There's an animator's production in-joke on the front of the first train, which has the number A113. This reference number came from the classroom A113, used by graphic design and animation students at the California Institute of the Arts, including film director Tim Burton, Pixar head John Lasseter and director/screenwriter Brad Bird. The number not only appears in their work, it also crops up in the work of other graduates, and has been picked up by other animators and graphic designers, and has become an Easter Egg. The number appears in most Pixar movies, TV animations such as The Simpsons, American Dad, South Park and Family Guy, and even live action films such as Spider-Man: Homecoming and The Hunger Games: Catching Fire.

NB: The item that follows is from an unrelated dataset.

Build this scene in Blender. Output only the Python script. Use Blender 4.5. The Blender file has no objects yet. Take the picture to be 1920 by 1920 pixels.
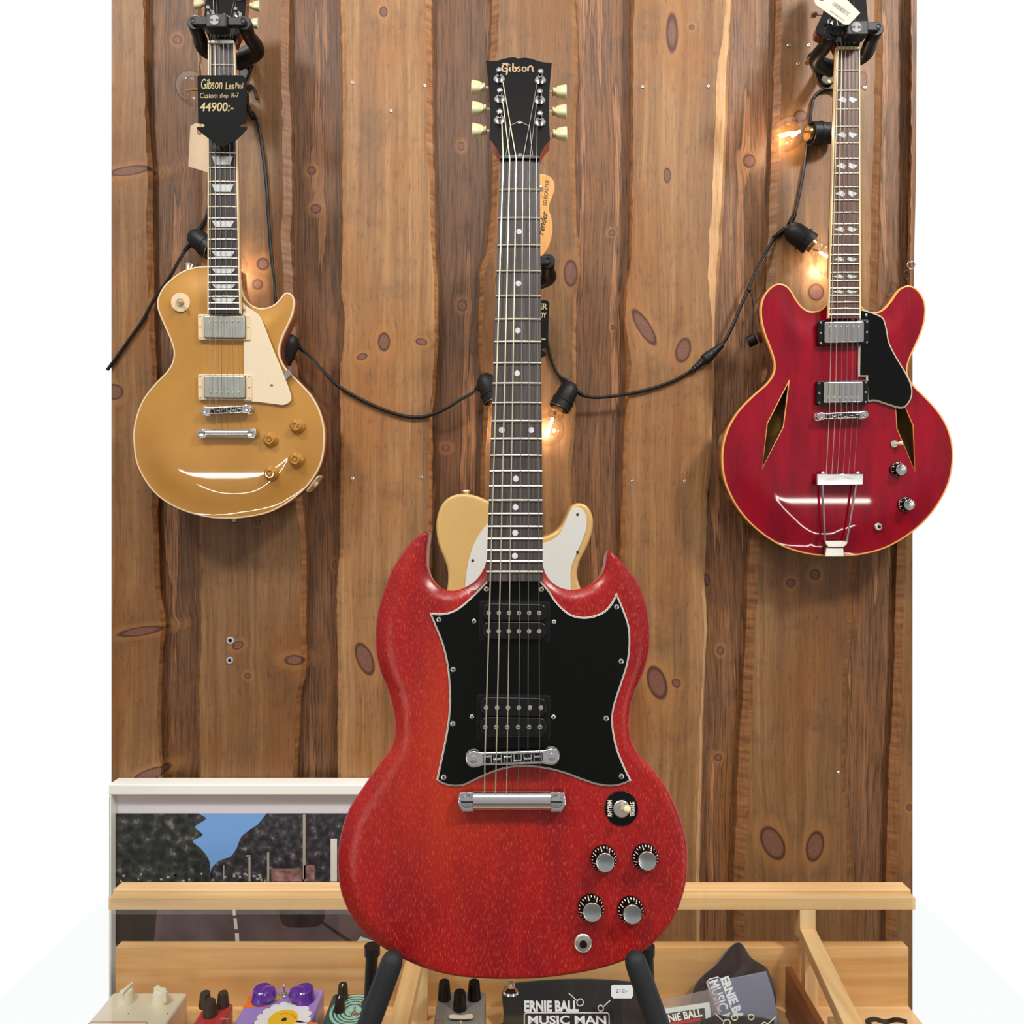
import bpy, math, random
import numpy as np
from mathutils import Vector, Matrix
from mathutils.geometry import delaunay_2d_cdt

random.seed(7)
SC = bpy.context.scene
COL = SC.collection
FPX = 1387.0          # focal length in pixels of the 1920 frame
CZ = 1.534            # camera height

# ---------------------------------------------------------------- camera, world, lamps, exposure
cam_d = bpy.data.cameras.new('camera')
cam = bpy.data.objects.new('camera', cam_d)
COL.objects.link(cam)
cam.location = (0, 0, CZ)
cam.rotation_euler = (math.pi/2, 0, 0)
cam_d.sensor_width = 36.0
cam_d.lens = FPX/1920*36
cam_d.clip_start = 0.02
SC.camera = cam
SC.view_settings.view_transform = 'Standard'
SC.view_settings.look = 'None'
SC.view_settings.gamma = 1.0
SC.view_settings.exposure = 0.0
SC.view_settings.use_curve_mapping = False
SC.cycles.use_denoising = True
SC.cycles.max_bounces = 6
SC.cycles.transparent_max_bounces = 12
SC.cycles.caustics_reflective = False
SC.cycles.caustics_refractive = False
SC.cycles.sample_clamp_indirect = 4.0

world = bpy.data.worlds.new('shop_surroundings')
SC.world = world
world.use_nodes = True
wn, wl = world.node_tree.nodes, world.node_tree.links
wn.clear()
w_out = wn.new('ShaderNodeOutputWorld'); w_bg = wn.new('ShaderNodeBackground')
w_tc = wn.new('ShaderNodeTexCoord'); w_sep = wn.new('ShaderNodeSeparateXYZ')
w_mr = wn.new('ShaderNodeMapRange'); w_mr.interpolation_type = 'SMOOTHSTEP'
w_mr.inputs['From Min'].default_value = 0.05; w_mr.inputs['From Max'].default_value = 0.45
w_ramp = wn.new('ShaderNodeValToRGB'); w_mz = wn.new('ShaderNodeMapRange'); w_mz.inputs['From Min'].default_value = -1; w_mz.inputs['From Max'].default_value = 1
w_mix = wn.new('ShaderNodeMix'); w_mix.data_type = 'RGBA'
wl.new(w_tc.outputs['Generated'], w_sep.inputs[0]); wl.new(w_sep.outputs['Y'], w_mr.inputs['Value'])
wl.new(w_sep.outputs['Z'], w_mz.inputs['Value']); wl.new(w_mz.outputs[0], w_ramp.inputs[0])
e = w_ramp.color_ramp.elements          # the dim shop in front of the wall: dark floor, lighter ceiling
e[0].position = 0.15; e[0].color = (0.10, 0.085, 0.07, 1)
e[1].position = 1.0; e[1].color = (0.62, 0.60, 0.57, 1)
m_ = e.new(0.40); m_.color = (0.16, 0.15, 0.14, 1)
m_ = e.new(0.475); m_.color = (0.44, 0.43, 0.42, 1)
m_ = e.new(0.56); m_.color = (0.40, 0.38, 0.36, 1)
m_ = e.new(0.75); m_.color = (0.50, 0.48, 0.46, 1)
wl.new(w_mr.outputs[0], w_mix.inputs['Factor']); wl.new(w_ramp.outputs[0], w_mix.inputs['A'])
w_mix.inputs['B'].default_value = (1.03, 1.03, 1.03, 1)      # plain white surround added beyond the ends of the plank wall
wl.new(w_mix.outputs['Result'], w_bg.inputs['Color']); wl.new(w_bg.outputs[0], w_out.inputs[0])
w_bg.inputs['Strength'].default_value = 1.0

def lamp(name, loc, target, power, size, color, spread=math.pi):
    d = bpy.data.lights.new(name, 'AREA'); d.shape = 'DISK'; d.size = size; d.energy = power; d.color = color; d.spread = spread
    o = bpy.data.objects.new(name, d); COL.objects.link(o)
    o.location = loc
    o.rotation_euler = (Vector(target)-Vector(loc)).to_track_quat('-Z', 'Y').to_euler()
    return o
lamp('ceiling_lamp', (-1.25, -0.2, 3.4), (-0.2, 1.1, 1.3), 34, 0.34, (1.0, 0.95, 0.88))
lamp('ceiling_lamp', (1.5, -0.2, 3.4), (0.2, 1.1, 1.2), 56, 0.34, (1.0, 0.95, 0.88))
lamp('ceiling_lamp', (0.0, -0.4, 3.5), (0.0, 1.0, 1.3), 20, 0.8, (1.0, 0.97, 0.93))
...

Clara's instruction that the Doctor move the TARDIS "like... Addams Family" is based on the character Thing, created by American cartoonist Charles Addams. Thing is a bodyless hand that appears out of a small box in both the 1960s TV series and the 1990s movie franchise based on Addams's ghoulish cartoons.
When Clara claims to Fenton that she represents "Health and Safety" it's not a company or organization she's pretending to work for. The term refers to a particularly potent idea in British culture. Legislation to protect workers from unsafe conditions has been reported derisively in the press that "health and safety" became a catch-all term for interfering do-gooders with a less-than-firm grip on common sense. That's why the Tenth Doctor and Donna Noble claimed to be from Health and Safety when gaining entry to Adipose Enterprizes ("Partners in Crime") and why the Eleventh Doctor said the same thing to get into Caliburn House ("Hide").
Christopher Fairbank, who plays Fenton, is another familiar face for British TV viewers, but it's his voice that Whovians will have experienced before. In the Big Finish audio story "The Wreck of the Titan," he played Pierre Aronnax, and he was Doc Baroque in "The Scapegoat" and Marc Brunel in "Iron Bright."